Re: Divide by 0 - exception thrown?

From:
"Carl Daniel [VC++ MVP]" <cpdaniel_remove_this_and_nospam@mvps.org.nospam>
Newsgroups:
microsoft.public.vc.language
Date:
Tue, 17 Oct 2006 19:54:00 -0700
Message-ID:
<eY7OrCm8GHA.4552@TK2MSFTNGP05.phx.gbl>
David Wilkinson wrote:

Jason Doucette wrote:

2. Could be this only happened when I printed from my own
application; I don't remember.


Quoted from: http://www.codeguru.com/forum/showthread.php?p=1473151

"...any code that relies on third-party software, i.e. loading of
drivers, then there is your risk of having the FPU control word
change on you. The HP printer drivers from some time back were
notorious for changing the state of the FPU control word whenever
they were used." This was likely the issue, David.
Can you confirm this?


Jason:

I just use the printing capability provided by MFC-docview. Presumably
this activates the driver of the selected printer.


Correct.

Be aware: we're using the term "driver" loosely here. There are
kernel-mode Drivers (files that end in .SYS usually), and then there are
various kinds of user-mode plug-ins to support hardware that are sometimes
referred to as drivers. Kernel mode drivers will NEVER corrupt your FP
state - the OS makes sure that can't happen. User-mode drivers, however,
run in the context of user-mode threads - sometimes that means your thread!

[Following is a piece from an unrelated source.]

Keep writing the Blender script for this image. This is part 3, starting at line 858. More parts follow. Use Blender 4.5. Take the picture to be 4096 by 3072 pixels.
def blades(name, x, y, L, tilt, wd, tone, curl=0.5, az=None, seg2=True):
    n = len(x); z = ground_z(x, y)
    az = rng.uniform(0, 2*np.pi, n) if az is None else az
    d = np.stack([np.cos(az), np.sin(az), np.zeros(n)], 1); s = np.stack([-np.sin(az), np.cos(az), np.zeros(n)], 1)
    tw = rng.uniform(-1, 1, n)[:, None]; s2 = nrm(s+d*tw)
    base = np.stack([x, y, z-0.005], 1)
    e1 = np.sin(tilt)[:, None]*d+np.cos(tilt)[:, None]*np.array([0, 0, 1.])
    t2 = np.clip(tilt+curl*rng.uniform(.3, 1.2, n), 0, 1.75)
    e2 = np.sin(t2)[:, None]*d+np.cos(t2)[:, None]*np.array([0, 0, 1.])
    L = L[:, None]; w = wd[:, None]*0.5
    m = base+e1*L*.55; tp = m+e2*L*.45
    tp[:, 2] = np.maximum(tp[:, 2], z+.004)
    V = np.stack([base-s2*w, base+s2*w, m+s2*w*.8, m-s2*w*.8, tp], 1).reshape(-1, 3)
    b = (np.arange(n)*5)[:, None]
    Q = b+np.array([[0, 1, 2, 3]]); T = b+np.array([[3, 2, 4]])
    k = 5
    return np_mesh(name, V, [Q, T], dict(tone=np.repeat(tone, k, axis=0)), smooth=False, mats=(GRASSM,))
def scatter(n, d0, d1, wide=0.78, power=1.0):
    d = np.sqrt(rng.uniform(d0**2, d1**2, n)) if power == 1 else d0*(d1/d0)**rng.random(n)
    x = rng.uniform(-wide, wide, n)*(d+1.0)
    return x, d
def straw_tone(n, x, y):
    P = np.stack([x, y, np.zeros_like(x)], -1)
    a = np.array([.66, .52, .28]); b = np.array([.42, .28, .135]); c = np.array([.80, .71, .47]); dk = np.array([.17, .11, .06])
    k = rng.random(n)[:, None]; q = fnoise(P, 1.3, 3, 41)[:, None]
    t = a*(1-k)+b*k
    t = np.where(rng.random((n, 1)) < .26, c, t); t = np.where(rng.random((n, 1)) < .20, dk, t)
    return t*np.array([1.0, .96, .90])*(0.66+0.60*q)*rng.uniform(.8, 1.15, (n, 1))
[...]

Printers in particular have large and complex user-mode drivers and
frequently don't include any kernel-mode device driver components at all.
These "drivers" run partially or entirely in the context of the thread that
initiated the printing operation. If some part of a user mode driver that
runs in your thread changes the FP control word, then you'll experience the
trouble documented in the CodeGuru article.